__The exercise__
Strip the pictures and reproduce the rest of the listing exactly.
◆ ◆ ◆
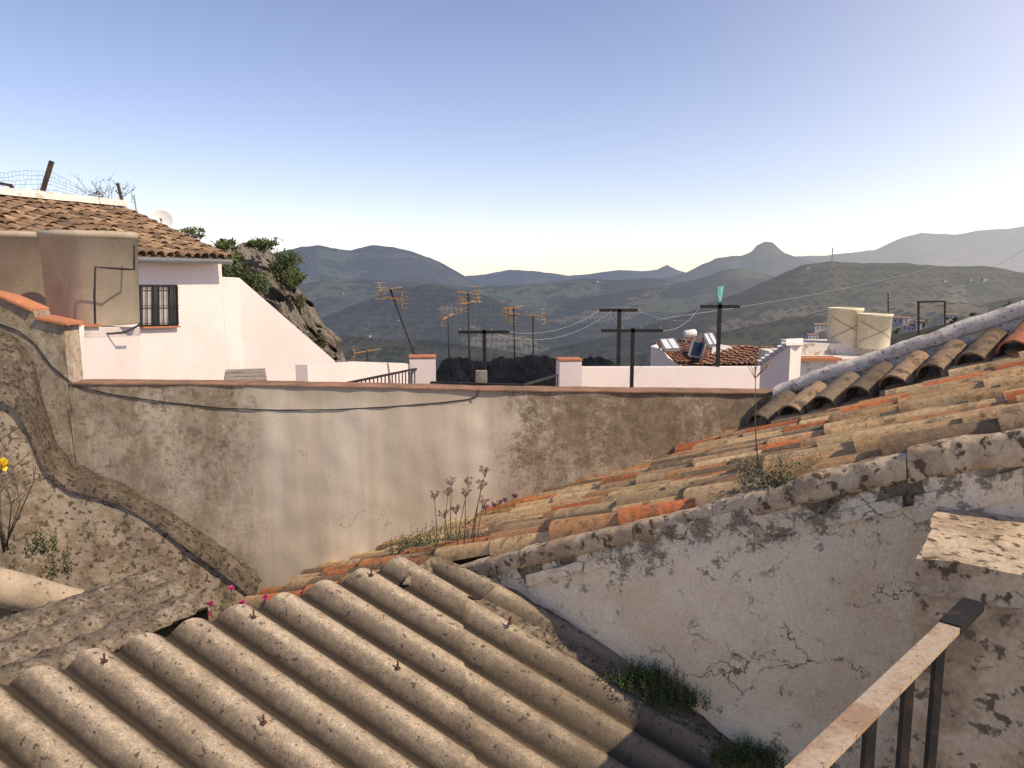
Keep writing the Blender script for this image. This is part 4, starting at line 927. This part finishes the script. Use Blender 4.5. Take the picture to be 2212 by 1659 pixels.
# ---------------------------------------------------------------- light, camera
cam=bpy.data.cameras.new('Camera'); cam.sensor_width=36; cam.lens=36*1660/2212; cam.clip_start=.05; cam.clip_end=60000
co=bpy.data.objects.new('Camera',cam); C.objects.link(co); co.rotation_euler=(math.pi/2-TH,0,0); bpy.context.scene.camera=co
AZ=math.radians(116); EL=math.radians(46)
sd=Vector((math.sin(AZ)*math.cos(EL),math.cos(AZ)*math.cos(EL),math.sin(EL)))
sl=bpy.data.lights.new('Sun','SUN'); sl.energy=5.0; sl.angle=math.radians(.5); sl.color=(1,.83,.60)
so=bpy.data.objects.new('Sun',sl); C.objects.link(so); so.rotation_euler=sd.to_track_quat('Z','Y').to_euler()
w=bpy.data.worlds.new('World'); bpy.context.scene.world=w; w.use_nodes=True; nt=w.node_tree; nt.nodes.clear()
def wn_(typ,ins=None,**kw):
    nd=nt.nodes.new(typ)
    for k,v in kw.items(): setattr(nd,k,v)
    for k,v in (ins or {}).items():
        if isinstance(v,bpy.types.NodeSocket): nt.links.new(v,nd.inputs[k])
        else: nd.inputs[k].default_value=v
    return nd
sk=wn_('ShaderNodeTexSky',sky_type='NISHITA',sun_disc=False,sun_elevation=EL,sun_rotation=AZ,altitude=600,air_density=1.,dust_density=.6,ozone_density=1.4)
tc=wn_('ShaderNodeTexCoord').outputs['Generated']; zc=wn_('ShaderNodeSeparateXYZ',{0:tc}).outputs[2]
zc=wn_('ShaderNodeMath',{0:zc,1:0.},operation='MAXIMUM').outputs[0]
hz=wn_('ShaderNodeMath',{0:wn_('ShaderNodeMath',{0:zc,1:-5.5},operation='MULTIPLY').outputs[0]},operation='EXPONENT').outputs[0]
gd=Vector((.82,.52,.22)).normalized()
dt=wn_('ShaderNodeVectorMath',{0:tc,1:tuple(gd)},operation='DOT_PRODUCT').outputs['Value']
gl_=wn_('ShaderNodeMath',{0:wn_('ShaderNodeMath',{0:dt,1:0.},operation='MAXIMUM').outputs[0],1:8.},operation='POWER').outputs[0]
S=.135
def mixc(a,b,f,bl):
    nd=nt.nodes.new('ShaderNodeMix'); nd.data_type='RGBA'; nd.blend_type=bl; nd.clamp_factor=False
    for k,v in ((0,f),(6,a),(7,b)):
        if isinstance(v,bpy.types.NodeSocket): nt.links.new(v,nd.inputs[k])
        else: nd.inputs[k].default_value=v if not isinstance(v,tuple) else (*v,1)
    return nd.outputs[2]
c1=mixc(sk.outputs[0],(1.10,1.0,1.12),1.,'MULTIPLY')
c2=mixc(c1,tuple(x/S for x in (.32,.27,.20)),hz,'ADD')
c3=mixc(c2,tuple(x/S for x in (.66,.54,.36)),gl_,'ADD')
bg=wn_('ShaderNodeBackground',{0:c3,1:S}); ou=wn_('ShaderNodeOutputWorld',{0:bg.outputs[0]})
sc=bpy.context.scene; sc.view_settings.view_transform='Standard'; sc.view_settings.look='None'; sc.view_settings.exposure=0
◆ ◆ ◆
__Written response__
Keep writing the Blender script for this image. This is part 4, starting at line 927. This part finishes the script. Use Blender 4.5. Take the picture to be 2212 by 1659 pixels.
# ---------------------------------------------------------------- light, camera
cam=bpy.data.cameras.new('Camera'); cam.sensor_width=36; cam.lens=36*1660/2212; cam.clip_start=.05; cam.clip_end=60000
co=bpy.data.objects.new('Camera',cam); C.objects.link(co); co.rotation_euler=(math.pi/2-TH,0,0); bpy.context.scene.camera=co
AZ=math.radians(116); EL=math.radians(46)
sd=Vector((math.sin(AZ)*math.cos(EL),math.cos(AZ)*math.cos(EL),math.sin(EL)))
sl=bpy.data.lights.new('Sun','SUN'); sl.energy=5.0; sl.angle=math.radians(.5); sl.color=(1,.83,.60)
so=bpy.data.objects.new('Sun',sl); C.objects.link(so); so.rotation_euler=sd.to_track_quat('Z','Y').to_euler()
w=bpy.data.worlds.new('World'); bpy.context.scene.world=w; w.use_nodes=True; nt=w.node_tree; nt.nodes.clear()
def wn_(typ,ins=None,**kw):
    nd=nt.nodes.new(typ)
    for k,v in kw.items(): setattr(nd,k,v)
    for k,v in (ins or {}).items():
        if isinstance(v,bpy.types.NodeSocket): nt.links.new(v,nd.inputs[k])
        else: nd.inputs[k].default_value=v
    return nd
sk=wn_('ShaderNodeTexSky',sky_type='NISHITA',sun_disc=False,sun_elevation=EL,sun_rotation=AZ,altitude=600,air_density=1.,dust_density=.6,ozone_density=1.4)
tc=wn_('ShaderNodeTexCoord').outputs['Generated']; zc=wn_('ShaderNodeSeparateXYZ',{0:tc}).outputs[2]
zc=wn_('ShaderNodeMath',{0:zc,1:0.},operation='MAXIMUM').outputs[0]
hz=wn_('ShaderNodeMath',{0:wn_('ShaderNodeMath',{0:zc,1:-5.5},operation='MULTIPLY').outputs[0]},operation='EXPONENT').outputs[0]
gd=Vector((.82,.52,.22)).normalized()
dt=wn_('ShaderNodeVectorMath',{0:tc,1:tuple(gd)},operation='DOT_PRODUCT').outputs['Value']
gl_=wn_('ShaderNodeMath',{0:wn_('ShaderNodeMath',{0:dt,1:0.},operation='MAXIMUM').outputs[0],1:8.},operation='POWER').outputs[0]
S=.135
def mixc(a,b,f,bl):
    nd=nt.nodes.new('ShaderNodeMix'); nd.data_type='RGBA'; nd.blend_type=bl; nd.clamp_factor=False
    for k,v in ((0,f),(6,a),(7,b)):
        if isinstance(v,bpy.types.NodeSocket): nt.links.new(v,nd.inputs[k])
        else: nd.inputs[k].default_value=v if not isinstance(v,tuple) else (*v,1)
    return nd.outputs[2]
c1=mixc(sk.outputs[0],(1.10,1.0,1.12),1.,'MULTIPLY')
c2=mixc(c1,tuple(x/S for x in (.32,.27,.20)),hz,'ADD')
c3=mixc(c2,tuple(x/S for x in (.66,.54,.36)),gl_,'ADD')
bg=wn_('ShaderNodeBackground',{0:c3,1:S}); ou=wn_('ShaderNodeOutputWorld',{0:bg.outputs[0]})
sc=bpy.context.scene; sc.view_settings.view_transform='Standard'; sc.view_settings.look='None'; sc.view_settings.exposure=0